As with any person or organization (church or business) that has achieved any measure of success you will be able to find plenty of negative if you google or yahoo it enough. As a person, I don’t care if Bill Bartmann wears a halo or if he rips babies from the womb and eats them whole. I bought the book (through a Brian Tracy joint promotion) in order to use it as a blueprint to wealth and that blueprint hasn’t worked.

I like Bartmann’s straight forward writing style and his occasional use of humor. I was nearly in the floor laughing at times.

As for the substance, I would call this book a “how did” rather than a “how to”. The world has out grown the method.

Bartmann is correct when discouraging the reader from approaching branches of large banks. I actually manage a branch of one of the nation’s top 10 banks and Bill is right – you would spend horrid amounts of time getting to someone “in charge” and when you did finally break through you probably wouldn’t get anything out of it.

Otherwise, I have discovered through actually utilizing the information in the book that the system Bartmann used 15-20 years ago is now an anachronism. For example, one of the local banks in my town garnishes the wages of charge off DDA and delinquent consumer loan customers. They don’t send the delinquent accounts to collection agencies, they keep hammering away until they find a payroll check to garnish. No room for me in that scenario. Another local bank sells the accounts to a collection agency and afterwards the accounts are never seen again – the accounts never return to the bank once the primary collector get hold of them.

At present, I have approached 5 banks – 3 in northeast Oklahoma (Bartmann’s homeland) and 2 in northwest Arkansas – using Bartmann’s system. So far, I am 0-for-5. I will try a few more however, in this day and age it’s pretty easy to quickly run out of local, home town banks to visit. Granted, 5 isn’t an incredible sampling, but it’s probably 5 more than many of the reviewers here have attempted. Besides, who’s going to adopt a new system they read about in a book and visit 53 banks until they find one that will bite?

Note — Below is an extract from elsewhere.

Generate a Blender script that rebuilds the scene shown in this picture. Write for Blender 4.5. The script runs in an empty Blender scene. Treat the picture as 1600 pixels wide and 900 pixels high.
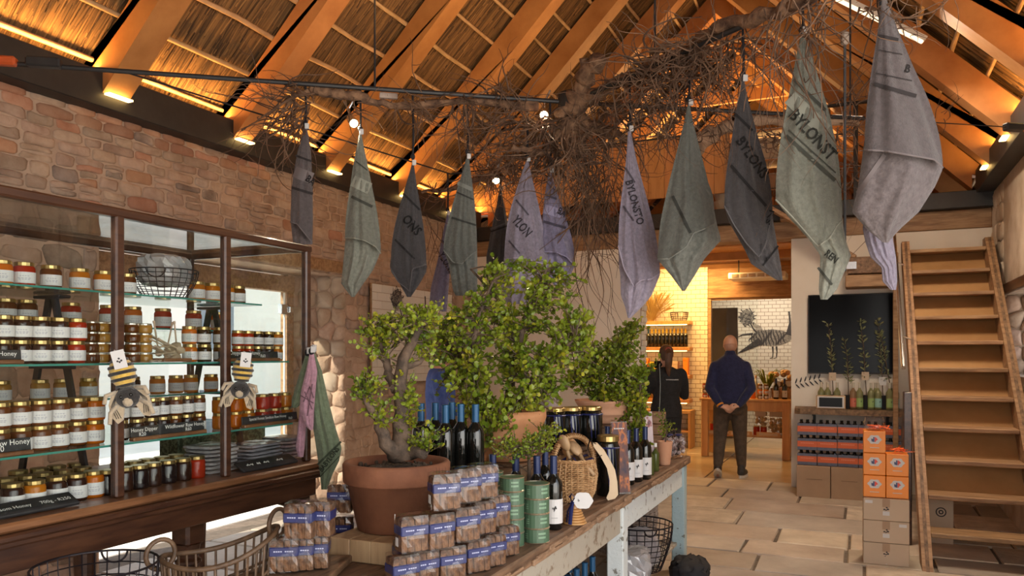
import bpy, bmesh, math, random
import numpy as np
from mathutils import Vector, Matrix

random.seed(7)
rng = np.random.default_rng(7)
S = bpy.context.scene
COL = S.collection
R = math.radians
PI = math.pi

# ------------------------------------------------------------------ camera
YAW = R(24.228)
SA, CA = math.sin(YAW), math.cos(YAW)
EYE = 1.55
cam_d = bpy.data.cameras.new('camera')
cam = bpy.data.objects.new('camera', cam_d)
COL.objects.link(cam)
cam.location = (0, 0, EYE)
cam.rotation_euler = (R(90), 0, YAW)
cam_d.sensor_width = 36
cam_d.lens = 27.0
cam_d.shift_y = 103 / 1600
cam_d.clip_start = 0.05
cam_d.clip_end = 200
S.camera = cam

# ------------------------------------------------------------------ world, sun, exposure
w = bpy.data.worlds.new('world')
S.world = w
w.use_nodes = True
wn = w.node_tree.nodes
wl = w.node_tree.links
wn.clear()
wo = wn.new('ShaderNodeOutputWorld')
bg = wn.new('ShaderNodeBackground')
tc = wn.new('ShaderNodeTexCoord')
sep = wn.new('ShaderNodeSeparateXYZ')
rmp = wn.new('ShaderNodeValToRGB')
rmp.color_ramp.elements[0].position = 0.0
rmp.color_ramp.elements[0].color = (1.0, 0.97, 0.93, 1)
rmp.color_ramp.elements[1].position = 0.7
rmp.color_ramp.elements[1].color = (0.72, 0.83, 1.0, 1)
wl.new(tc.outputs['Generated'], sep.inputs[0])
wl.new(sep.outputs['Z'], rmp.inputs[0])
wl.new(rmp.outputs[0], bg.inputs[0])
bg.inputs[1].default_value = 2.0
wl.new(bg.outputs[0], wo.inputs[0])

sun_d = bpy.data.lights.new('sun', 'SUN')
sun_d.energy = 9.0
sun_d.angle = R(1.0)
sun_d.color = (1.0, 0.88, 0.70)
sun = bpy.data.objects.new('sun', sun_d)
COL.objects.link(sun)
sun.rotation_euler = Vector((0.32, 0.76, -0.56)).to_track_quat('-Z', 'Y').to_euler()


def area(name, loc, direction, sx, sy, power, color, portal=False, spread=180, along=None):
    d = bpy.data.lights.new(name, 'AREA')
    d.shape = 'RECTANGLE'
    d.size, d.size_y = sx, sy
    d.energy = power
    d.color = color
    d.spread = R(spread)
    o = bpy.data.objects.new(name, d)
    COL.objects.link(o)
    o.location = loc
    o.rotation_euler = Vector(direction).to_track_quat('-Z', 'Y').to_euler()
    if along:            # lay the long side (local y) along a given direction
        z = -Vector(direction).normalized()
        y = Vector(along)
        x = y.cross(z).normalized()
        o.rotation_euler = Matrix((x, z.cross(x), z)).transposed().to_euler()
    if portal:
        d.cycles.is_portal = True
    return o


# daylight through the openings (guides for the sky), the shop's own lamps and one added fill
area('portal_courtyard', (-5.5, 5.03, 1.2), (1, 0, 0), 2.5, 2.4, 1, (1, 1, 1), True)
area('portal_entrance', (1.3, .85, 1.65), (-1, 0, 0), 4.7, 3.3, 1, (1, 1, 1), True)
area('portal_front', (-.2, -1.5, 1.3), (0, 1, 0), 2.6, 2.6, 1, (1, 1, 1), True)
WARM = (1.0, 0.48, 0.12)
area('light_entrance_day', (1.25, .55, 1.75), (-1, 0.75, -0.12), 3.0, 2.6, 75, (1.0, 0.96, 0.9))
area('light_eaves_left', (-4.80, 5.0, 3.53), (0.15, 0, 1), 0.04, 11.0, 110, WARM, along=(0, 1, 0))
area('light_eaves_right', (1.2, 6.5, 3.53), (-0.15, 0, 1), 0.04, 6.0, 45, WARM, along=(0, 1, 0))
area('light_loft', (-2.2, 12.5, 4.4), (0, -0.25, 1), 3.0, 2.5, 170, (1.0, 0.55, 0.2))
area('light_roof_fill', (-1.8, 5.2, 3.3), (-0.3, 0.1, 1), 0.8, 5.0, 66, (1.0, 0.52, 0.18), along=(0, 1, 0))  # added warm fill for the roof, no lamp fixture stands behind it
area('light_tube_lamp', (.22, 6.75, 3.92), (-.05, -.12, -1), 0.1, 0.9, 70, (1.0, 0.82, 0.60))
area('light_back_room', (-2.6, 12.1, 2.95), (-0.1, 0.25, -1), 1.6, 0.5, 80, (1.0, 0.55, 0.16))
area('light_back_room_far', (-1.6, 15.3, 2.9), (0, 0.2, -1), 1.8, 0.8, 34, (1.0, 0.84, 0.64))

vs = S.view_settings
S.display_settings.display_device = 'sRGB'
vs.view_transform = 'Standard'
vs.look = 'None'
vs.gamma = 1.0
vs.exposure = 0.18
vs.use_curve_mapping = False
cy = S.cycles
cy.use_denoising = True
cy.max_bounces = 9
cy.diffuse_bounces = 4
cy.glossy_bounces = 4
cy.transmission_bounces = 6
cy.transparent_max_bounces = 24
cy.sample_clamp_indirect = 6
cy.caustics_reflective = False
cy.caustics_refractive = False


# ------------------------------------------------------------------ pixel -> place helpers (1600x900 frame)
def ray(u, v):
    x = (u - 800) / 1200
    y = (553 - v) / 1200
    return Vector((x * CA - SA, x * SA + CA, y))


def atD(u, v, d):
    r = ray(u, v) * d
    return Vector((r.x, r.y, r.z + EYE))


def atX(u, v, X):
    r = ray(u, v)
    return atD(u, v, X / r.x)


def atY(u, v, Y):
    r = ray(u, v)
    return atD(u, v, Y / r.y)


def atZ(u, v, Z):
    r = ray(u, v)
    return atD(u, v, (Z - EYE) / r.z)


# ------------------------------------------------------------------ geometry collector
class G:
    def __init__(s):
        s.v = []
        s.f = []

    def add(s, vs_, fs_, M=None):
        b = len(s.v)
        if M is not None:
            vs_ = [M @ Vector(p) for p in vs_]
        s.v += [tuple(p) for p in vs_]
        s.f += [tuple(i + b for i in f) for f in fs_]
        return s

    def box(s, c, d, rz=0, M=None, bev=0.0):
        hx, hy, hz = d[0] / 2, d[1] / 2, d[2] / 2
        if M is None:
            M = Matrix.Translation(Vector(c)) @ Matrix.Rotation(rz, 4, 'Z')
        else:
            M = M @ Matrix.Translation(Vector(c))
        if bev <= 0:
            P = [(-hx, -hy, -hz), (hx, -hy, -hz), (hx, hy, -hz), (-hx, hy, -hz), (-hx, -hy, hz), (hx, -hy, hz), (hx, hy, hz), (-hx, hy, hz)]
            F = [(0, 3, 2, 1), (4, 5, 6, 7), (0, 1, 5, 4), (1, 2, 6, 5), (2, 3, 7, 6), (3, 0, 4, 7)]
            return s.add(P, F, M)
        b = min(bev, hx * .49, hy * .49, hz * .49)
        P = []
        idx = {}
        for sx in (-1, 1):
            for sy in (-1, 1):
                for sz in (-1, 1):
                    for ax in range(3):
                        h = [hx, hy, hz]
                        q = [sx * (hx - b), sy * (hy - b), sz * (hz - b)]
                        q[ax] = (sx, sy, sz)[ax] * h[ax]
                        idx[(sx, sy, sz, ax)] = len(P)
                        P.append(tuple(q))
        F = []
        for ax in range(3):
            o = [a for a in range(3) if a != ax]
            for sg in (-1, 1):
                loop = []
                for (a, bb) in ((-1, -1), (1, -1), (1, 1), (-1, 1)):
                    k = [0, 0, 0]
                    k[ax] = sg
                    k[o[0]] = a
                    k[o[1]] = bb
                    loop.append(idx[(k[0], k[1], k[2], ax)])
                flip = (sg < 0) ^ (ax == 1)
                F.append(tuple(reversed(loop)) if flip else tuple(loop))
        for ax in range(3):
            o = [a for a in range(3) if a != ax]
            for a in (-1, 1):
                for bb in (-1, 1):
                    k0 = [0, 0, 0]
                    k0[o[0]] = a
                    k0[o[1]] = bb
                    k1 = list(k0)
                    k0[ax] = -1
                    k1[ax] = 1
                    F.append((idx[tuple(k0) + (o[0],)], idx[tuple(k1) + (o[0],)], idx[tuple(k1) + (o[1],)], idx[tuple(k0) + (o[1],)]))
        for sx in (-1, 1):
            for sy in (-1, 1):
                for sz in (-1, 1):
                    F.append(tuple(idx[(sx, sy, sz, a)] for a in range(3)))
        return s.add(P, F, M)

    def beam(s, a, b, wd, ht, up=(0, 0, 1), bev=0.0):
        a, b = Vector(a), Vector(b)
        z = (b - a)
        L = z.length
        z.normalize()
        u = Vector(up)
        x = u.cross(z)
        if x.length < 1e-5:
            x = Vector((1, 0, 0))
        x.normalize()
        y = z.cross(x)
        M = Matrix((x, y, z)).transposed().to_4x4()
        M.translation = (a + b) / 2
        return s.box((0, 0, 0), (wd, ht, L), M=M, bev=bev)

    def tube(s, path, r, n=6, caps=True, flat=1.0):
        path = [Vector(p) for p in path]
        m = len(path)
        rs = r if isinstance(r, (list, tuple)) else [r] * m
        b = len(s.v)
        prev = None
        for i, p in enumerate(path):
            t = (path[min(i + 1, m - 1)] - path[max(i - 1, 0)])
            if t.length < 1e-9:
                t = Vector((0, 0, 1))
            t.normalize()
            if prev is None:
                x = t.cross(Vector((0, 0, 1)))
                if x.length < .05:
                    x = t.cross(Vector((0, 1, 0)))
            else:
                x = prev - t * prev.dot(t)
                if x.length < 1e-6:
                    x = t.cross(Vector((1, 0, 0)))
            x.normalize()
            prev = x
            y = t.cross(x)
            for k in range(n):
                a = 2 * PI * k / n
                q = p + x * (rs[i] * math.cos(a)) + y * (rs[i] * flat * math.sin(a))
                s.v.append(tuple(q))
        for i in range(m - 1):
            for k in range(n):
                k2 = (k + 1) % n
                s.f.append((b + i * n + k, b + i * n + k2, b + (i + 1) * n + k2, b + (i + 1) * n + k))
        if caps:
            s.f.append(tuple(b + k for k in reversed(range(n))))
            s.f.append(tuple(b + (m - 1) * n + k for k in range(n)))
        return s

    def ring(s, c, rad, r, n=20, k=5, axis=(0, 0, 1), arc=2 * PI, start=0, flat=1.0):
        c = Vector(c)
        q = Vector(axis).to_track_quat('Z', 'Y')
        full = arc >= 2 * PI - 1e-4
        pts = [c + q @ Vector((rad * math.cos(start + arc * i / n), rad * flat * math.sin(start + arc * i / n), 0)) for i in range(n + 1)]
        return s.tube(pts, r, k, caps=not full)

    def lathe(s, prof, n=16, c=(0, 0, 0), capb=True, capt=True, ell=1.0):
        b = len(s.v)
        for (r, z) in prof:
            for k in range(n):
                a = 2 * PI * k / n
                s.v.append((c[0] + r * math.cos(a), c[1] + r * ell * math.sin(a), c[2] + z))
        for i in range(len(prof) - 1):
            for k in range(n):
                k2 = (k + 1) % n
                s.f.append((b + i * n + k, b + i * n + k2, b + (i + 1) * n + k2, b + (i + 1) * n + k))
        if capb:
            s.f.append(tuple(b + k for k in reversed(range(n))))
        if capt:
            s.f.append(tuple(b + (len(prof) - 1) * n + k for k in range(n)))
        return s

    def sph(s, c, r, n=10, m=6, sc=(1, 1, 1)):
        prof = []
        b = len(s.v)
        for i in range(m + 1):
            th = PI * i / m
            for k in range(n):
                a = 2 * PI * k / n
                rr = max(math.sin(th), 0.02)
                s.v.append((c[0] + r * sc[0] * rr * math.cos(a), c[1] + r * sc[1] * rr * math.sin(a), c[2] - r * sc[2] * math.cos(th)))
        for i in range(m):
            for k in range(n):
                k2 = (k + 1) % n
                s.f.append((b + i * n + k, b + i * n + k2, b + (i + 1) * n + k2, b + (i + 1) * n + k))
        s.f.append(tuple(b + k for k in reversed(range(n))))
        s.f.append(tuple(b + m * n + k for k in range(n)))
        return s

    def prism(s, poly, z0, z1, M=None):
        n = len(poly)
        P = [(x, y, z0) for x, y in poly] + [(x, y, z1) for x, y in poly]
        F = [tuple(reversed(range(n))), tuple(range(n, 2 * n))] + [(i, (i + 1) % n, n + (i + 1) % n, n + i) for i in range(n)]
        return s.add(P, F, M)

    def jit(s, a):
        s.v = [(x + random.uniform(-a, a), y + random.uniform(-a, a), z + random.uniform(-a, a)) for x, y, z in s.v]
        return s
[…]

Final summary: reading how Bartmann amassed his fortune makes for an intriguing read and as a banker I found his explanation of bank operations refreshing and some times hilarious. However it is my experience, vast or minimal that may be, that the system that worked for Bartmann years ago may not work to the same degree today. I wouldn’t in 100 years throw around terms like “scam” or “rip-off” but I will use “impractical”.